Estamos separadamente solos en el sufrimiento.

ESPECIAL PARA IDEAS DE BABEL. Mis padres no me dieron hermanos, la vida sí. Varios, a través de los años, sobre todo en los 65 que viví en Venezuela. Desde hace tres resido en EEUU, por un exilio que no sé si calificar de voluntario o de forzado. Mis compatriotas lo entienden, porque casi todos lo han vivido, en carne propia, o en algún familiar. No me fui porque quise, sino porque no podía vivir más allí. La vida en Venezuela es una especie de muerte cotidiana.

Lo veo a diario, son millones de historias por contar o ser contadas. Las pocas cosas que quedan vivas en Venezuela, son las mentes de aquellos que tratan de pensar y de narrar el horror. Cada quién tiene su historia personal. Las hay terribles y más terribles. Ninguna se escapa del dolor.

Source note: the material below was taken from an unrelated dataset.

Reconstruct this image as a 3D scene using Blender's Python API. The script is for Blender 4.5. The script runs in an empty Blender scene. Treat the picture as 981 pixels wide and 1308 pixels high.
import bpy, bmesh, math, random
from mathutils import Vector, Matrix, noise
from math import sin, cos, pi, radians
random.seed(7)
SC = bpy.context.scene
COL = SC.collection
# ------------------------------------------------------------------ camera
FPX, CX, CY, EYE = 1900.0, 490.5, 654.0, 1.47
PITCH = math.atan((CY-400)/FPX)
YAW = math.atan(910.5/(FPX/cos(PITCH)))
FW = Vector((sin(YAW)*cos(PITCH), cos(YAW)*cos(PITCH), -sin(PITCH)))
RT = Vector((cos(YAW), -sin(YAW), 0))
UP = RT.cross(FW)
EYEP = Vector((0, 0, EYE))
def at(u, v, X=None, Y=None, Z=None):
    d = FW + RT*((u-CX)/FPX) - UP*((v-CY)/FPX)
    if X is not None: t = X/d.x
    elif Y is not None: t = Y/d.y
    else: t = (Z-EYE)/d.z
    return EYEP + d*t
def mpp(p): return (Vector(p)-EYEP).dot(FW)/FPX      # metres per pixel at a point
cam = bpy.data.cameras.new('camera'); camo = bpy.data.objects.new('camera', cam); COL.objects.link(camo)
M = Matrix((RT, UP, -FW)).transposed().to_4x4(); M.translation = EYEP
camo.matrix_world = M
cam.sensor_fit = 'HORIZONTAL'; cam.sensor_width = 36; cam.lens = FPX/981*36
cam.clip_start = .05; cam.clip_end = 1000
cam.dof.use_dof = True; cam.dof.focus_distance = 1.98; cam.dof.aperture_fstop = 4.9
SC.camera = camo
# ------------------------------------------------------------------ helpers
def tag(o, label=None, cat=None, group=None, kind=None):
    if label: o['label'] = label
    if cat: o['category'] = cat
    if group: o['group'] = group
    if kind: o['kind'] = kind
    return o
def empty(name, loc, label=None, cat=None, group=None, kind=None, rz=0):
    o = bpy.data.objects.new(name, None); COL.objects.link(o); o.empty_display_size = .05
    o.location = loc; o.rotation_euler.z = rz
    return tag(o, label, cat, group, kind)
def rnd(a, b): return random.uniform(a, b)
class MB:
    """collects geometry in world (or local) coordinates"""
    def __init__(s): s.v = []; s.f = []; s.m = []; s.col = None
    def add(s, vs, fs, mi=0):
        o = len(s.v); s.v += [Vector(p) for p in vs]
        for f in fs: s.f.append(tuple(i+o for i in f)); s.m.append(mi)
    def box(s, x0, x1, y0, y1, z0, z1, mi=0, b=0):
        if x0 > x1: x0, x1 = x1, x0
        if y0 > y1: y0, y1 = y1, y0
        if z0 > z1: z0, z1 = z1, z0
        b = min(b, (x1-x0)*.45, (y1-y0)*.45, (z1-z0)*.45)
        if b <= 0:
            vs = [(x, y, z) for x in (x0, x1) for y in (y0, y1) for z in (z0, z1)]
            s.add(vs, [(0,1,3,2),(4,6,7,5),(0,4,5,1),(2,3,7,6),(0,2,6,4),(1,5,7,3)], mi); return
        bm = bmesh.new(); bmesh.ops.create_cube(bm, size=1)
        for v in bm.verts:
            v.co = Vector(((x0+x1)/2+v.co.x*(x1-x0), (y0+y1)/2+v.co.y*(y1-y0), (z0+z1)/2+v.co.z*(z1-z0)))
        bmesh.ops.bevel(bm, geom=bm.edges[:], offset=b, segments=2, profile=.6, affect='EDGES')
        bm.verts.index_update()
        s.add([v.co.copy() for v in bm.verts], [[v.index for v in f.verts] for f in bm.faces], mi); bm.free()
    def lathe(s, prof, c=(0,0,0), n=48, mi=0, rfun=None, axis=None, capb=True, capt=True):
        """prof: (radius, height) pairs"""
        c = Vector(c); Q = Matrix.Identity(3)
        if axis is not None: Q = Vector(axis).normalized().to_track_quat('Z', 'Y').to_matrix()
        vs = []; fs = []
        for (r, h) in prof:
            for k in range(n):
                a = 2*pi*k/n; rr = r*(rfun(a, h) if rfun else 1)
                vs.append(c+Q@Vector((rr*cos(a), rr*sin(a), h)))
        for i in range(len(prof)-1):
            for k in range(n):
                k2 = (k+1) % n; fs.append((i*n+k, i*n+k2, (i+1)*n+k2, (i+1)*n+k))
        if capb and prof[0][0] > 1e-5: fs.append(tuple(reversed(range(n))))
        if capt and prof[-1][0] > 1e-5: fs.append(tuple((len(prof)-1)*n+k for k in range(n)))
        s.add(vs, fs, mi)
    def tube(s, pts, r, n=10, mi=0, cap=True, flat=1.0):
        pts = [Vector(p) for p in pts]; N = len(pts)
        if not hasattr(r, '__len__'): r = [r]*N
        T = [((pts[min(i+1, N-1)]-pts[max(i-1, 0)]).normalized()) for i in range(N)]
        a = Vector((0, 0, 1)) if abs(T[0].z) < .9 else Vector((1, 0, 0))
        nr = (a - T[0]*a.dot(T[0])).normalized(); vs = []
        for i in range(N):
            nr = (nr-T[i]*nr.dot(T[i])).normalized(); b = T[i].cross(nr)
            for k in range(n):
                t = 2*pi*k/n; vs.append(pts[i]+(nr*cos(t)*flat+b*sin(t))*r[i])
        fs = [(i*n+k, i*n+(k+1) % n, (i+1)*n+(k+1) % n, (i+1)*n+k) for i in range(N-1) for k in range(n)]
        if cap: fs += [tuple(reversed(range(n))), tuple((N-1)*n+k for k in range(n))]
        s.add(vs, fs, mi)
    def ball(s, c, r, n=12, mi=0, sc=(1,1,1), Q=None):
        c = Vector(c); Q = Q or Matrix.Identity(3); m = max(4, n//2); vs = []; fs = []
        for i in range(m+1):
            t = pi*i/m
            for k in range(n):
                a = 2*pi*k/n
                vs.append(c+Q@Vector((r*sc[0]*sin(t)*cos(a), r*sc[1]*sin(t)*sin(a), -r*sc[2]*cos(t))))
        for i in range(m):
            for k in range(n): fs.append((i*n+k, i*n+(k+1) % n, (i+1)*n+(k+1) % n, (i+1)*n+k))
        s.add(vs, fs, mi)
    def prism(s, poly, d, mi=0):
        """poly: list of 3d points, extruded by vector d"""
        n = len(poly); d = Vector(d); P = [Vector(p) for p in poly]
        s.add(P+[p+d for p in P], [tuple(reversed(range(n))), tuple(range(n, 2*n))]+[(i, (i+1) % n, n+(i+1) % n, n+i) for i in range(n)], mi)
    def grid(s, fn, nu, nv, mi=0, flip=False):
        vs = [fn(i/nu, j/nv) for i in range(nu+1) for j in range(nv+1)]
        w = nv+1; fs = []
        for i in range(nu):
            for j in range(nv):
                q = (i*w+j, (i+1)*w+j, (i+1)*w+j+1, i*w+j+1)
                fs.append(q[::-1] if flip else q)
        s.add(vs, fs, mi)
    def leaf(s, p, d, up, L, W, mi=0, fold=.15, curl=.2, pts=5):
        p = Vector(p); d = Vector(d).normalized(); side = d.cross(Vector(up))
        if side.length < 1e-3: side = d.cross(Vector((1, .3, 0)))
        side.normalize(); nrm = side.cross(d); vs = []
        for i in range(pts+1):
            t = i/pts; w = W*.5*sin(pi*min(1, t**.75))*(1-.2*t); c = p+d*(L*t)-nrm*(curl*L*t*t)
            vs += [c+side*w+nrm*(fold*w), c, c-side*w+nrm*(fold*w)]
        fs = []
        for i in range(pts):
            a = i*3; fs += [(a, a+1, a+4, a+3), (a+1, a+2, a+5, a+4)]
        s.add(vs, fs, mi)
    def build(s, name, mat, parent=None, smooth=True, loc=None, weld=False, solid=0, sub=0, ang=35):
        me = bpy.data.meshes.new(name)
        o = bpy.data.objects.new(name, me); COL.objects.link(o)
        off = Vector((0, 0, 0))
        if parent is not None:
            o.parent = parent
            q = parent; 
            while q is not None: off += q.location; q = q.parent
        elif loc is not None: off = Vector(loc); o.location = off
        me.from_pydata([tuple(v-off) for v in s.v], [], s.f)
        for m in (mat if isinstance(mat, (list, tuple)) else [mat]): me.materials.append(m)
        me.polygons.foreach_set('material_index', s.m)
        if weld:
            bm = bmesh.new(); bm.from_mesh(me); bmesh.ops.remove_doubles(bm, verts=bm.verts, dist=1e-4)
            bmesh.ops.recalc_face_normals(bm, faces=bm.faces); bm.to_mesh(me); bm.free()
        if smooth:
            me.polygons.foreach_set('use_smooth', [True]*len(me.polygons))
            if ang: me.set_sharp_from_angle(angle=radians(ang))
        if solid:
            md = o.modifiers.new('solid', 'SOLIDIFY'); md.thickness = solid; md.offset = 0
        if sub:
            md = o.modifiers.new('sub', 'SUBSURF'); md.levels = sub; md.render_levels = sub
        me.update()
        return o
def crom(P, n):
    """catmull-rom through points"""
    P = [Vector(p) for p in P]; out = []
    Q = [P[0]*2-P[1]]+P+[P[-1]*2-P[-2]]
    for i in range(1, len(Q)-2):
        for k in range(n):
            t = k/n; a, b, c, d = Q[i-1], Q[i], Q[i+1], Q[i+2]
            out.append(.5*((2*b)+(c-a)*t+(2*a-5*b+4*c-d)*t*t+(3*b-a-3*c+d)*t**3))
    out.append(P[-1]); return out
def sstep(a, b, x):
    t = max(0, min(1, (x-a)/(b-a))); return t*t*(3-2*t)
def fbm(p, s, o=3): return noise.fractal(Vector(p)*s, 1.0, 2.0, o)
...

Voy a hablar de la mía, perdónenme, pero es la que mejor conozco. Quizás no es la peor, las hay horrorosas. Pero en lo personal es un dolor que duele hondo. La lejanía.

De repente todos nos encontramos lejos. Lejos de nosotros mismos, de lo que hemos sido, de lo que hubiéramos querido ser. Cuántos hijos, padres, esposos, han estado separados, distanciados del abrazo, de la caricia, del aquí estoy yo. Ninguna red social, ningún mensaje de texto, ninguna imagen virtual es capaz de suplantar eso. No sé si a ustedes les sucede, pero el dolor de lejos, duele más. Aparte del normal sufrimiento de la muerte del ser querido, la distancia le añade un ingrediente que la hace espantosa. Morirse de lejos es morirse más grande. Es añadirle a la normalidad de la desaparición un aspecto trágico.

La vejez sobreviviente es devastadora. Cuando vivíamos cerca y nos veíamos, si alguien de los nuestros cometía el sacrilegio de morirse, el velorio nos reunía a todos, cercanos y amigos, y de alguna forma encontrábamos, sobre todo los viejos, una cierta manera jocosa de tratar de burlarnos de la parca. Los chistes, las anécdotas, eran, junto al inolvidable café, la manera de pasar el trago amargo. Ir viendo, y sobre todo sintiendo, que tanta gente que te acompañó en la vida, se va yendo, es muy difícil de asimilar. La descarga burlona era una manera de aliviar el asunto. Pero de lejos eso no existe.  Estamos separadamente solos en el sufrimiento.

Lo digo por mí. En estos tres años se me han muerto tres hermanos de vida: Diego Rísquez, un gran cómplice cinematográfico, Ignacio Taboada, compinche y gran psiquiatra que ayudó a miles a sobrevivir a las complicaciones y los dolores, y ahora Reinaldo de los Llanos, compadre y socio de logros y aventuras. Irse quedando solo es terrible, de hermanos digo. Aunque está la familia, como siempre. Los escogidos en el tiempo tienen otra valoración, los hace igualmente importantes, los incorporamos a nosotros mismos, porque nos dio la gana, porque les otorgamos el certificado de amigos que es el más importante derecho universal del ser humano. Te escojo como tal y te nombro amigo para toda la vida y punto. El resto a cagar, como decimos en criollo.

Creo que este artículo está siendo un poco caótico, pero quizás así está mi mente en estos días. Pensé en corregirlo, pero decidí que no, que lo dejo así, con todas las imperfecciones y las dudas, porque la vida es así, imperfectamente maravillosa, como eran mis amigos desaparecidos.